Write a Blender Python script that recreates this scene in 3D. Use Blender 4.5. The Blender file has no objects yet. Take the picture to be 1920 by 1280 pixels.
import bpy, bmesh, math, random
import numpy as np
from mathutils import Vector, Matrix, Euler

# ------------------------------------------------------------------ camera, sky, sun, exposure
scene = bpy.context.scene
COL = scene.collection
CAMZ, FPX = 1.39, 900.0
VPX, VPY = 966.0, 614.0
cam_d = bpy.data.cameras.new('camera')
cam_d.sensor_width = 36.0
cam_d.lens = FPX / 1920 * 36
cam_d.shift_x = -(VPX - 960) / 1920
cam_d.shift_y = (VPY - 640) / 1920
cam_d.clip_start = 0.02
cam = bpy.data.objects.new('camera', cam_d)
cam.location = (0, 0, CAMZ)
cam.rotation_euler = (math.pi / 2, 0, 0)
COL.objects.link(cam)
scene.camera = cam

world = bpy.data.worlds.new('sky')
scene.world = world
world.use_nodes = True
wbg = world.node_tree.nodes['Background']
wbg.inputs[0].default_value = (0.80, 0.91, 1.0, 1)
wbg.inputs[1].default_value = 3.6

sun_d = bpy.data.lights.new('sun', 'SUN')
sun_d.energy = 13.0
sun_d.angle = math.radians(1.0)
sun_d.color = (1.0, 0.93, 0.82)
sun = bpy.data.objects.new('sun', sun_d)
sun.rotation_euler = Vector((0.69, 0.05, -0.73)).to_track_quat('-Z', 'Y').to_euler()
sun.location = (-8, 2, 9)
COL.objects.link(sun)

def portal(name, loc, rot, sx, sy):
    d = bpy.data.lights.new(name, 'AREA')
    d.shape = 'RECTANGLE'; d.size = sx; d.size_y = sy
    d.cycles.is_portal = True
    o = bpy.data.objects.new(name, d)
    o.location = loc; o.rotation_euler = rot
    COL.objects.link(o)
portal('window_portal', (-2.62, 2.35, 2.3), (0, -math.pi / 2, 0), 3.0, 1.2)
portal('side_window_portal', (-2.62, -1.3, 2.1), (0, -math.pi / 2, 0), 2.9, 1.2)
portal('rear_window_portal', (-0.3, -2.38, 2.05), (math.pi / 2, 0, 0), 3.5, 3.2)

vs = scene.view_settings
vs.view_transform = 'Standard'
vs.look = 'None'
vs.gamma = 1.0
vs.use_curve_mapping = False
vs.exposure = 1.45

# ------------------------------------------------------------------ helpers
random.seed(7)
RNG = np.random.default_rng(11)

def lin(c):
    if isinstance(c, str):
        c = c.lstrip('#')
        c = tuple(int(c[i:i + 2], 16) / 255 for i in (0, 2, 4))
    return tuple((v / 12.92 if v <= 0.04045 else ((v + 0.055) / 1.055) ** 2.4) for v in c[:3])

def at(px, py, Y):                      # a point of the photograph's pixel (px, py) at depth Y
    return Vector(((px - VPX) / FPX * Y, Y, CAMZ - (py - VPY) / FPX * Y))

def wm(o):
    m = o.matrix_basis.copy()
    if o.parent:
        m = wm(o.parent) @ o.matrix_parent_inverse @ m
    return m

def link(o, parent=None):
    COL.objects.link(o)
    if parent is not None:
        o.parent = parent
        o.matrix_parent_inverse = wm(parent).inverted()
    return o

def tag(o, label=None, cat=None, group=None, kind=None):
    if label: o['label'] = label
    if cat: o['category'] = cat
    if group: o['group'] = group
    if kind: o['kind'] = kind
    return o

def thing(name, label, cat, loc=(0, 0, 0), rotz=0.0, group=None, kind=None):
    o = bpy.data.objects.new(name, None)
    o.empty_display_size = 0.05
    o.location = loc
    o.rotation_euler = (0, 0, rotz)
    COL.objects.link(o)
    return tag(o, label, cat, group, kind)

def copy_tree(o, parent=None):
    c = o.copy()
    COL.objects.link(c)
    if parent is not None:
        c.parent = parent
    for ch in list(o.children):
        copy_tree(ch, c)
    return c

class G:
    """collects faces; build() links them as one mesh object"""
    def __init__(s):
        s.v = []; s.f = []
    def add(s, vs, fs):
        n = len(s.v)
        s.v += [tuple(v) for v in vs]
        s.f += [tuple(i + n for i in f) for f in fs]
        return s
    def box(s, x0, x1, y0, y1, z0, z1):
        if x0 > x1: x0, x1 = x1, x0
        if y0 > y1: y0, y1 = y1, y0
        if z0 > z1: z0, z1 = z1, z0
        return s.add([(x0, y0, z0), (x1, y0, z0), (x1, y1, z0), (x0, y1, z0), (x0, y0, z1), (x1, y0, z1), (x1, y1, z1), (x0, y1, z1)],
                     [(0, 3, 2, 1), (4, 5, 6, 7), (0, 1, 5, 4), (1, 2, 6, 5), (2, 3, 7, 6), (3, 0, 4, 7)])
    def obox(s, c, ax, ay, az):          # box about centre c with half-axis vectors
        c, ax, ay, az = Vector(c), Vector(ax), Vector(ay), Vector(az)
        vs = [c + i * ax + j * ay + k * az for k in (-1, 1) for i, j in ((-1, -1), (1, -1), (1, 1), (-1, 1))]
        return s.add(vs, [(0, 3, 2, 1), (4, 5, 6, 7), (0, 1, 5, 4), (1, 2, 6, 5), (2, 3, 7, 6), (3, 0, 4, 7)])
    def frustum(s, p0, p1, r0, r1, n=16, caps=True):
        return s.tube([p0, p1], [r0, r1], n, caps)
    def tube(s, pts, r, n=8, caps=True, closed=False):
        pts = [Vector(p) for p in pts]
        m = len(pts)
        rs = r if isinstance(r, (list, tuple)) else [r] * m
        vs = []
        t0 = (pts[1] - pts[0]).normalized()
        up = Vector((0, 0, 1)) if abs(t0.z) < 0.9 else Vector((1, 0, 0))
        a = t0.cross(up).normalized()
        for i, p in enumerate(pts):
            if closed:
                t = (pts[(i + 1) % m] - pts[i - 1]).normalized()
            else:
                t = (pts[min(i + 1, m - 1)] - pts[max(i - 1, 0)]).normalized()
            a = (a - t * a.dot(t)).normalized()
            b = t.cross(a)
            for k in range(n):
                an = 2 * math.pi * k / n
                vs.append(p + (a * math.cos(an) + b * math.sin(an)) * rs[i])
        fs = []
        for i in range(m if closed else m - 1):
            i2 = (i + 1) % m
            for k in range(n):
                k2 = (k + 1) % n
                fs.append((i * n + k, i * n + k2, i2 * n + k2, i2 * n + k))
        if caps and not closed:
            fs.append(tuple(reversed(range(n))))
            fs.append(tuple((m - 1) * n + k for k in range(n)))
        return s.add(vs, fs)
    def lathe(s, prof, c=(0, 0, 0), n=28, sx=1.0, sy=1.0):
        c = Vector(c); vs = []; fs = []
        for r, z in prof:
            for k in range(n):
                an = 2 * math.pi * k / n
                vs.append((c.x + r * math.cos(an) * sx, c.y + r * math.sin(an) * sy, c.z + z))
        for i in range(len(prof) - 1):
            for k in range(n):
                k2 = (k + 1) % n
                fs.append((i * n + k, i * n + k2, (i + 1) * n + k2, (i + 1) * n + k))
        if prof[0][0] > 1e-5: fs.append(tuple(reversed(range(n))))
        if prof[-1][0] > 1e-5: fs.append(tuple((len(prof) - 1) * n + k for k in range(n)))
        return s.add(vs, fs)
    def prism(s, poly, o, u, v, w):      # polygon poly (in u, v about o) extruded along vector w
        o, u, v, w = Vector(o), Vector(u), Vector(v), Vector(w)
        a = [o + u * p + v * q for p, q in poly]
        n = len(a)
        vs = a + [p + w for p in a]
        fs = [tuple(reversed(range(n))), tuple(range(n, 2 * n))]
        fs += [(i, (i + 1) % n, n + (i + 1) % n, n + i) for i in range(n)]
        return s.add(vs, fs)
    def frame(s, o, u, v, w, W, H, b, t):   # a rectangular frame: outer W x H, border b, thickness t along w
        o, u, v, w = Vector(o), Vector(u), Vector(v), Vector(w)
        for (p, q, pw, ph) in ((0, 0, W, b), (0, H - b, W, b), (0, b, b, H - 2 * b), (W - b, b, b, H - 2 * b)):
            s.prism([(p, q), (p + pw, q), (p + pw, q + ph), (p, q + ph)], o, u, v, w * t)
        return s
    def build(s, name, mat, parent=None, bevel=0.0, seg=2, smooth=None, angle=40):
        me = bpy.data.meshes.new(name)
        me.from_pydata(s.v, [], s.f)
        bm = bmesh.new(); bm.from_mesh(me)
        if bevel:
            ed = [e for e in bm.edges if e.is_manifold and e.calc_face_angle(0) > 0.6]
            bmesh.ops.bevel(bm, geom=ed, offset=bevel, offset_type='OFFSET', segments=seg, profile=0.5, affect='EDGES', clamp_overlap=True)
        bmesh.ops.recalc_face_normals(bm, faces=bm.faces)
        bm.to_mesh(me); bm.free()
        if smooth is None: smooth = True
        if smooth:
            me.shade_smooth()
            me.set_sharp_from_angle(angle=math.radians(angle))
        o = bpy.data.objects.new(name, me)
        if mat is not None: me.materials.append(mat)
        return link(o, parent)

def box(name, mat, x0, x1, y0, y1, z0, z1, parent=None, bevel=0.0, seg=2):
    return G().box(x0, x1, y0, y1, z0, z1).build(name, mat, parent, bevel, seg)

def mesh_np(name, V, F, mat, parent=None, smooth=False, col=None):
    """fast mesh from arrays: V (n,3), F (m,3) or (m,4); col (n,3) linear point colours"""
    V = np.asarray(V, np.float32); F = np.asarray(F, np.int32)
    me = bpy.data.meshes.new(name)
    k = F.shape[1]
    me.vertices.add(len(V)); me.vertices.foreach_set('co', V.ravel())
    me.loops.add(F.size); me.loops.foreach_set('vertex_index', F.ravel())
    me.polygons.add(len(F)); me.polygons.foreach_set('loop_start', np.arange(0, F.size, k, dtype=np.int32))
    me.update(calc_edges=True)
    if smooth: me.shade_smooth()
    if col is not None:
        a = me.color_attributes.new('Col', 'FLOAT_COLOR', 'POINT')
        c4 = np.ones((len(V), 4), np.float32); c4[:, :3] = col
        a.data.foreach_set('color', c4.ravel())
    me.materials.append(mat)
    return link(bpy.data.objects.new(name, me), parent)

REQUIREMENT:
Retype only the lines running from the top of the listing to the line that holds "from mathutils import Vector, Matrix, Euler", both ends included.

RESULT:
Write a Blender Python script that recreates this scene in 3D. Use Blender 4.5. The Blender file has no objects yet. Take the picture to be 1920 by 1280 pixels.
import bpy, bmesh, math, random
import numpy as np
from mathutils import Vector, Matrix, Euler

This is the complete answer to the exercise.